Increasing supply of oil in the world market is causing a glut of oil, adversely affecting the financial markets Friday. The situation pushed the stock prices further down suffering the worst weekly loss they had in about two and a half years.
With investors worrying about the declining demand for oil, the stock market dropped sharply. This made it appear that the United States is weaker than it really was. Although the transport industry and the consumers may benefit from cheaper oil prices, big energy companies and utilities expect their revenues to go down.
When Iraq announced that it has achieved a record-breaking oil output when there is already an oil glut in the world market, the price of crude oil dropped approximately 6.7 percent. This wiped out the price gains from the big day rallies the stock market experienced last Friday.
"Right now, you could track the direction of stocks when you see where oil is trading," says Brian Jacobsen, Wells Fargo Funds Management Chief Portfolio Strategist.
The Nasdaq composite fell 1.2 percent, or 54.57 points, to 4,653.60 while the Dow Jones industrial average fell 1.8 percent or 315.51 points, to 17,280.33.
The index of Standard&Poor's dropped 1.6 percent or 33 points, to 2,002.33. Its drop is 3.5 percent for the week which is its biggest fall since May 2012.
On Friday, the U.S. oil benchmark fell 3.6 percent or $2.14, to $57.81 per barrel.
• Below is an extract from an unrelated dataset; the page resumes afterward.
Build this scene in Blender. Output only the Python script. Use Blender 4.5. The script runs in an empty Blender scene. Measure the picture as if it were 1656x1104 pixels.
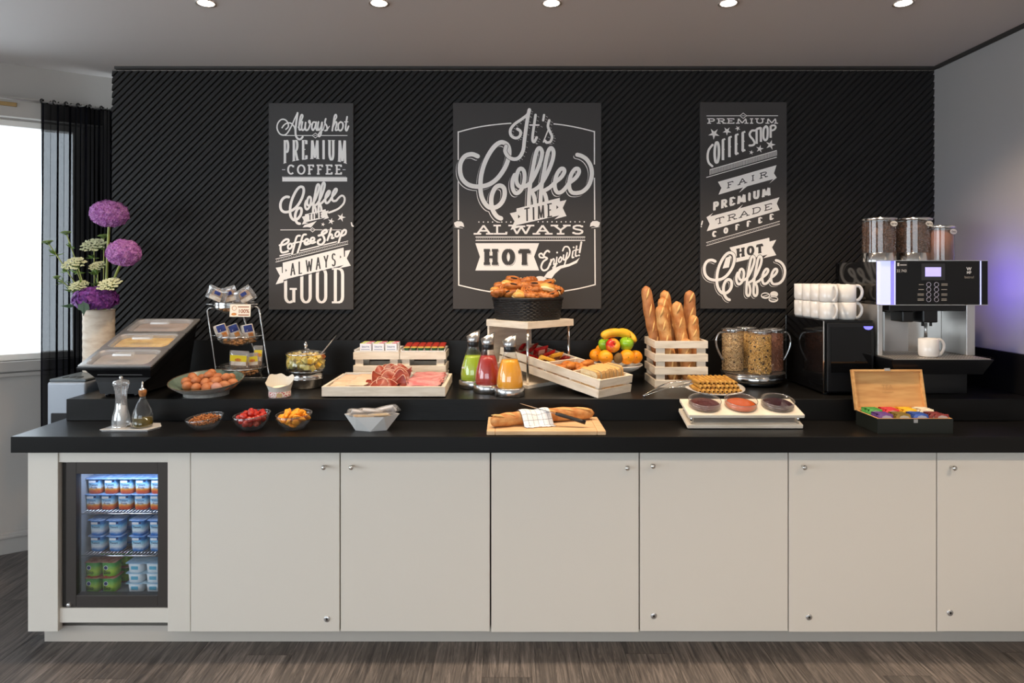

Energy stocks included in the Standard&Poor's 500 index also dropped 2.1 percent suffering a loss of 16.5 percent for the year.
"In a nation like the U.S. (as well as) Europe and most of Asia, the benefits of falling oil outweigh the costs," said Jeff Kleintop, chief global investment strategist of Schwab's. "The concern is that there's something more to it, given such a sharp decline, that there's something deeper here," he added.